GFM: You’ve made several short films now. Can you discuss your views on the short film format and its place in your careers?
Celine: We love shorts.
Logan: We just love them. It’s sort of like an untapped field where you can tell really amazing, engaging stories. We’re against the idea of proof of concepts, specifically because it’s the idea of building something, really feeling that the better version of it is feature length. We don’t feel that way about any of our shorts. They’re short because they need to be this exact length. This is the only amount of story that we’re interested in telling about these particular characters in this time.
Celine: Vimeo has done such an incredible job at championing the short format, and that’s really inspired us. We’ve watched so many Staff Picks throughout the years. Hopefully we’ll never stop making shorts.

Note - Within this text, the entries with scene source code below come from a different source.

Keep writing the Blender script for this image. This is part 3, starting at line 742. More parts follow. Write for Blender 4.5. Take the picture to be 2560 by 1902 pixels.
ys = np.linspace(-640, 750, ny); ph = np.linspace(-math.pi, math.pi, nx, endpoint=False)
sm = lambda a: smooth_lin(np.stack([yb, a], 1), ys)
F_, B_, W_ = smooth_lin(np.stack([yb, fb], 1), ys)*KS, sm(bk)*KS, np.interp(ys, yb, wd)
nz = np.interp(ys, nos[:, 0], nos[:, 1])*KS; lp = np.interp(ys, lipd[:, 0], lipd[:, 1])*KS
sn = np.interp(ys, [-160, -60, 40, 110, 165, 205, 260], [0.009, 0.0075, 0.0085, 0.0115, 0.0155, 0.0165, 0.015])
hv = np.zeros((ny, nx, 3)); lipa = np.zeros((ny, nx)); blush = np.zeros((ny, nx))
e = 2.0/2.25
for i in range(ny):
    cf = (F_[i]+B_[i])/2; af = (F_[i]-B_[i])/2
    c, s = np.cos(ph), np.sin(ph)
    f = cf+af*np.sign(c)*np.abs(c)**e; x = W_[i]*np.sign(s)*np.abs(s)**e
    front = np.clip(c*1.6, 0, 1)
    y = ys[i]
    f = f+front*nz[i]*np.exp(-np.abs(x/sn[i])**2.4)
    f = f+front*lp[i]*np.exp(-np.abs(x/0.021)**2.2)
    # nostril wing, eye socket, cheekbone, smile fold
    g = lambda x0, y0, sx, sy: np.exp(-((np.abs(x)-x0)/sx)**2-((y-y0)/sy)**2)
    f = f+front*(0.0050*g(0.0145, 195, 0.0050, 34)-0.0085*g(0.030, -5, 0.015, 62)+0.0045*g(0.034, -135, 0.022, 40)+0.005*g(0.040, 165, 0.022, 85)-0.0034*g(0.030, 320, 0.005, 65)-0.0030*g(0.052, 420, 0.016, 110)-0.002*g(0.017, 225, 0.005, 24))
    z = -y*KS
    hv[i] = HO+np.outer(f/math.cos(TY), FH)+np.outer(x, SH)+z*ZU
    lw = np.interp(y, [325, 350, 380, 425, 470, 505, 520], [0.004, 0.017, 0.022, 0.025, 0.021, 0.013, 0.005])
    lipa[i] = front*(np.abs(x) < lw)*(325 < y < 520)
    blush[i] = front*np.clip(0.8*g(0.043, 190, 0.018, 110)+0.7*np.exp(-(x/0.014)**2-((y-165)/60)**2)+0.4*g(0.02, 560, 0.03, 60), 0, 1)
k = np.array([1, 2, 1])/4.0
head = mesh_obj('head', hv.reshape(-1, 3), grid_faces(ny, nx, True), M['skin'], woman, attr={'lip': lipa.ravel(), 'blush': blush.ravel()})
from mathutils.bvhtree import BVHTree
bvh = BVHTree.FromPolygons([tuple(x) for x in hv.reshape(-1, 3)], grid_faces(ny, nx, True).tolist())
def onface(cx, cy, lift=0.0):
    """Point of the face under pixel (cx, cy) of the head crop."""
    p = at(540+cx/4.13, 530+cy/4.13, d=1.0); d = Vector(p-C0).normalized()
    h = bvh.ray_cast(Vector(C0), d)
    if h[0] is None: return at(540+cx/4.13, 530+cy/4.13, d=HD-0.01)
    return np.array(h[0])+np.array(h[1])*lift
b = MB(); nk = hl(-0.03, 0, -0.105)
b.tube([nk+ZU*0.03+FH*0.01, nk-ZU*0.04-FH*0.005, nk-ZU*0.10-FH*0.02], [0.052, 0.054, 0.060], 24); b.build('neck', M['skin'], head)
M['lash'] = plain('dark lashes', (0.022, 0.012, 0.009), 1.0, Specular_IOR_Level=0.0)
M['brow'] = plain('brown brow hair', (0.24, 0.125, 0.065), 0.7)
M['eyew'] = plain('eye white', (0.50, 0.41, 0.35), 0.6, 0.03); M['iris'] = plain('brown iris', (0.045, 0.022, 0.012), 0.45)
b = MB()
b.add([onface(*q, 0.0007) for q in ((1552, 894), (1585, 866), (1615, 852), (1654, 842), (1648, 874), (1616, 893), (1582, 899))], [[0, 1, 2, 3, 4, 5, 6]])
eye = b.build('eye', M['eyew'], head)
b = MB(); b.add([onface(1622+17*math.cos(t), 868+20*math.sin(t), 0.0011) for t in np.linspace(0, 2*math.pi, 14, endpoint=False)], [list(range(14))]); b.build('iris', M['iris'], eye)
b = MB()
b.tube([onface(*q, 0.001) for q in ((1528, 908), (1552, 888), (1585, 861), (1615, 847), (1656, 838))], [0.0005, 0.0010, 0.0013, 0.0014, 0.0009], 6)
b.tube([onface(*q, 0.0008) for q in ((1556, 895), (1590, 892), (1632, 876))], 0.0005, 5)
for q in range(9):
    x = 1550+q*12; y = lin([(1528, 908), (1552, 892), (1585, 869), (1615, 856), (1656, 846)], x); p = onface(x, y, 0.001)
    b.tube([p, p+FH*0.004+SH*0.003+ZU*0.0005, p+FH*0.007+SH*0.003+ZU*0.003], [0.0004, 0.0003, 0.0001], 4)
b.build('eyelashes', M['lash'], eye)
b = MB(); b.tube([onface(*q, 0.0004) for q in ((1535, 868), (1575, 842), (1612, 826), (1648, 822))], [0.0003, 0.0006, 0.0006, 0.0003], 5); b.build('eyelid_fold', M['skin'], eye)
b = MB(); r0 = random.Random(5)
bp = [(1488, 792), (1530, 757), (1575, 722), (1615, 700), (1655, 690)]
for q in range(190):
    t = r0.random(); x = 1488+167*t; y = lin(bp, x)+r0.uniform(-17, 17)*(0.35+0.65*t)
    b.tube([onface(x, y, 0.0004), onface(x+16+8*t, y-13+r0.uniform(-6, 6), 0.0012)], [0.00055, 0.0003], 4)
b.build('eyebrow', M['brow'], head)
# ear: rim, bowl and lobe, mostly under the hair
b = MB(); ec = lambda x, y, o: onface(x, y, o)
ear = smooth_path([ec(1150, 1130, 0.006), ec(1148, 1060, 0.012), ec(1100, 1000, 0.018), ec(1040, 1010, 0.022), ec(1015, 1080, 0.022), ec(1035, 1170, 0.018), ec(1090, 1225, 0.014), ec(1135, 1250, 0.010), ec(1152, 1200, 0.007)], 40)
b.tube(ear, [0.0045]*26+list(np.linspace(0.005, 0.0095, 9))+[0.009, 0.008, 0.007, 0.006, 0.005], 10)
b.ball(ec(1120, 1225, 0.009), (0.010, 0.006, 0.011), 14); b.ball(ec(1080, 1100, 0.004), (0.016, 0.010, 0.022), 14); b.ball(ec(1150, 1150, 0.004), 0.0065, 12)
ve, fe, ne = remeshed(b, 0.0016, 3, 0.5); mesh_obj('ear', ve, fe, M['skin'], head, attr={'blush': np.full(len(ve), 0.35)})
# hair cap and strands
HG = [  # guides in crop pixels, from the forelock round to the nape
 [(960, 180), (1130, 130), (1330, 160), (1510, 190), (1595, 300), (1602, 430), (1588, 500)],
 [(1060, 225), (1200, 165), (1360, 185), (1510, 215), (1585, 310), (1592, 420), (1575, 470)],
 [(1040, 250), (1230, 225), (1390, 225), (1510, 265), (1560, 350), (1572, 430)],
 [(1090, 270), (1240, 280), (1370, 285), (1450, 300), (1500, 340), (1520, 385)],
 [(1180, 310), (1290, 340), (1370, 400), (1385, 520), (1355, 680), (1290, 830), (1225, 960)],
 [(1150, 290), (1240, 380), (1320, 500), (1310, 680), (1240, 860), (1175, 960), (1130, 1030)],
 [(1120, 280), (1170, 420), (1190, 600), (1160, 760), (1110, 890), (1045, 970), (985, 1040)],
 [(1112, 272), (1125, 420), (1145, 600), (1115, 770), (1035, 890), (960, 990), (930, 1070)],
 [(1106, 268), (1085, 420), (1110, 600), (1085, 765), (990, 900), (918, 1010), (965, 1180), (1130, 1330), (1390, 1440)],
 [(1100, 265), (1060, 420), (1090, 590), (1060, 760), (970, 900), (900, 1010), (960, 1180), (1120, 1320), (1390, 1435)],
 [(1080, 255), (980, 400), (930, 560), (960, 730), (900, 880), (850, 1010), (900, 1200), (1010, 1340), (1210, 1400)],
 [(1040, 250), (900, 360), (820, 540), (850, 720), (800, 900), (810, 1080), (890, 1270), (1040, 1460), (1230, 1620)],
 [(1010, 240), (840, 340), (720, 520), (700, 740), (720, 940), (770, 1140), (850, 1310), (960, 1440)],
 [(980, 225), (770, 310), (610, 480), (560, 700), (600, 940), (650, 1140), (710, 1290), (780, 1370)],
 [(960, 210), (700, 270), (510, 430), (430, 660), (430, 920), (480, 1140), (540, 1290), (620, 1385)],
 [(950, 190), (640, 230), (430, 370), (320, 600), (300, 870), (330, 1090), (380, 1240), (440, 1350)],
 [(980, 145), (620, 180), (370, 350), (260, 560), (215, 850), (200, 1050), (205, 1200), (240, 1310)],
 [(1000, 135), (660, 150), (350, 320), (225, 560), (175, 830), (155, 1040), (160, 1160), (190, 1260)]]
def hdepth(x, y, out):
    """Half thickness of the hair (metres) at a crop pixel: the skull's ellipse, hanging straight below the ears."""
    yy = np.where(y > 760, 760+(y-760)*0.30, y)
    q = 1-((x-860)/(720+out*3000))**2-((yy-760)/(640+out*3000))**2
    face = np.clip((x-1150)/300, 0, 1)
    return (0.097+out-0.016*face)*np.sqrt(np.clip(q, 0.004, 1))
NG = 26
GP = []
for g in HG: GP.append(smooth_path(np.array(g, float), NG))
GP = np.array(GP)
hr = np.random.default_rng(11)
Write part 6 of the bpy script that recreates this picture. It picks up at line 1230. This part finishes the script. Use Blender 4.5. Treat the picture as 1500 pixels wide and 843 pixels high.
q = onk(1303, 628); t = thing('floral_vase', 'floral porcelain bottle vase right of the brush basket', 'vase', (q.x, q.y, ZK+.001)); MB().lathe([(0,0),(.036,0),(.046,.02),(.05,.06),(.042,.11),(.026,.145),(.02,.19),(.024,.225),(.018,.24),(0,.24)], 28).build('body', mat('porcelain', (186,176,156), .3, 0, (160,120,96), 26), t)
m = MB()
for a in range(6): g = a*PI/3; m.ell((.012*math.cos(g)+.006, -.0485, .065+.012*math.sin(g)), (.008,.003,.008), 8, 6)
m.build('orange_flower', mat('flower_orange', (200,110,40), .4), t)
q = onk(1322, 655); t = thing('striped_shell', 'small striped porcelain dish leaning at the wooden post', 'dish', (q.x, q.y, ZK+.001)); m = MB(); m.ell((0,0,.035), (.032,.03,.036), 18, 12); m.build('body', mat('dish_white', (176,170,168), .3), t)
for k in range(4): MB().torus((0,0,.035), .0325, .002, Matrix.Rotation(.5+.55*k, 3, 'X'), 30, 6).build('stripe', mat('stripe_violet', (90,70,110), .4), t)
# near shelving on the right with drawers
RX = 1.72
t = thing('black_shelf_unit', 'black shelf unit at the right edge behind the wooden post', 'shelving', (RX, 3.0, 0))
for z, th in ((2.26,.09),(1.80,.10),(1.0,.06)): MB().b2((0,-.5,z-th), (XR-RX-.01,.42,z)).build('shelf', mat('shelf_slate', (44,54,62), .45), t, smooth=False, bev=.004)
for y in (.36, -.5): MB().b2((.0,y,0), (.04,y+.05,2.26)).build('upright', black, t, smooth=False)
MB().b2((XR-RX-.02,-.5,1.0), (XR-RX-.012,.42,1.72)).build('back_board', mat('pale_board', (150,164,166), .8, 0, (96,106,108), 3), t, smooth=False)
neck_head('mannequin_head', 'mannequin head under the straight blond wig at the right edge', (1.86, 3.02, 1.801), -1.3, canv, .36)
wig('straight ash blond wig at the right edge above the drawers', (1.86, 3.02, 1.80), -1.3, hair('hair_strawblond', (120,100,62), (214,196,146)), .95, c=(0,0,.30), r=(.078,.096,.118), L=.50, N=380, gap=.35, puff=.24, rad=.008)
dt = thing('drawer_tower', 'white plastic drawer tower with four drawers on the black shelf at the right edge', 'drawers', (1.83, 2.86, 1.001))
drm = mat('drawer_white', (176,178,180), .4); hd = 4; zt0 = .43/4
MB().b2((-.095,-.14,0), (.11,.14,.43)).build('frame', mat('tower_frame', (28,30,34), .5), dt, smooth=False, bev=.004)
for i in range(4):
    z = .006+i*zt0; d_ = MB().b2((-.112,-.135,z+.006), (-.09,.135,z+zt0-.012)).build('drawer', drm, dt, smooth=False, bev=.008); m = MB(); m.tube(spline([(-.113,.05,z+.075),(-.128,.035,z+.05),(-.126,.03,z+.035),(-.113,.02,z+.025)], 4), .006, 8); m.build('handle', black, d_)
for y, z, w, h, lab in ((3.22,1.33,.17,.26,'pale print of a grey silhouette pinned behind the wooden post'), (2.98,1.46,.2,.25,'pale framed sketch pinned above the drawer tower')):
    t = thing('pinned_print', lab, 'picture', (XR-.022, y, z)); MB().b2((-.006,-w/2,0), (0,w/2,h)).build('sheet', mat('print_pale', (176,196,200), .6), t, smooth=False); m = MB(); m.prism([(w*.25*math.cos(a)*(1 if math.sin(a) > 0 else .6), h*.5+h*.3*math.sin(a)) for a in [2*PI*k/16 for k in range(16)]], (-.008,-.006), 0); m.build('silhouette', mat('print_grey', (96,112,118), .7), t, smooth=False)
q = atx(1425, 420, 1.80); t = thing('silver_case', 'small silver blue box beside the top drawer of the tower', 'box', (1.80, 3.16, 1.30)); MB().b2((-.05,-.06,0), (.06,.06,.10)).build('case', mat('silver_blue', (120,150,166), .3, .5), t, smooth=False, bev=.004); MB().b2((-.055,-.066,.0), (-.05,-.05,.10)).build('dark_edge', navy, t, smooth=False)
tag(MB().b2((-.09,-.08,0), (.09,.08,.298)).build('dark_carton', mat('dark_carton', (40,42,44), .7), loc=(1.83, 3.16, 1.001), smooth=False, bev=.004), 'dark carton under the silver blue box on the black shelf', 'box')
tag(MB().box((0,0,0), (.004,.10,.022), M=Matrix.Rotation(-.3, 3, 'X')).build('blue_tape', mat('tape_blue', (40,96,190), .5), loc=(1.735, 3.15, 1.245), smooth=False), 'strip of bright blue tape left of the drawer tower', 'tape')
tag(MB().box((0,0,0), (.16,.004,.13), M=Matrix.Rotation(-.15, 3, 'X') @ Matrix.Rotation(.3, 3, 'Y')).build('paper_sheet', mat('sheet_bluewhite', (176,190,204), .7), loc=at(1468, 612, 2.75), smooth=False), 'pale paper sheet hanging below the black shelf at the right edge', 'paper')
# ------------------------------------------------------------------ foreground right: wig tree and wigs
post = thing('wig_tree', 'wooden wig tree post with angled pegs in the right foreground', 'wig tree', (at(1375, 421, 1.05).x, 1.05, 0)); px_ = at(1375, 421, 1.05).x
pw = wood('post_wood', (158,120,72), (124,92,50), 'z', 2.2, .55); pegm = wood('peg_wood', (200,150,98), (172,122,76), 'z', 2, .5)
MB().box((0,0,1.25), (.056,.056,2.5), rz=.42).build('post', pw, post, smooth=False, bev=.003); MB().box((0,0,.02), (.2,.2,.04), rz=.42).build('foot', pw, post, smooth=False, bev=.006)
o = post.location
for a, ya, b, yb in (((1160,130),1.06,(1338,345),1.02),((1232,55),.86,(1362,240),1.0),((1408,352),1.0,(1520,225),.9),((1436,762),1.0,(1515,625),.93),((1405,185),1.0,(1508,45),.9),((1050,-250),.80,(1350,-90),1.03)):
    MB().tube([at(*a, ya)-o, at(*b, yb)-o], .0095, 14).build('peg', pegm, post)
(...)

GFM: What does being accepted into the Palme d’Or Competition at Cannes mean to you?
Celine: It’s so exciting!
Logan: I’m really excited to meet all the fellow filmmakers that are gonna be there. I just feel like we’re gonna be surrounded by so many talented people. We’ve always had a wonderful time at festivals, experiencing all the other work.
Celine: And being inspired by it.
Logan: Yeah. I definitely think seeing the shorts at SXSW Film Festival, the first time we went there with Mouse, 100% gave us permission to make a short like Caroline.
Celine: Getting into Cannes is the biggest honor of our lives, so far. By far. And to be the only U.S. short film, it feels so crazy ’cause we just made this scrappy short and scrapped it together three days in Houston, Texas, with a bunch of kids, and I think it’s also really exciting that Cannes is excited about a story like this. About a family like this.
Celine and Logan’s first feature film “Little”, about a five year old girl who lives in tunnels beneath New York City, will be moving into production this Fall.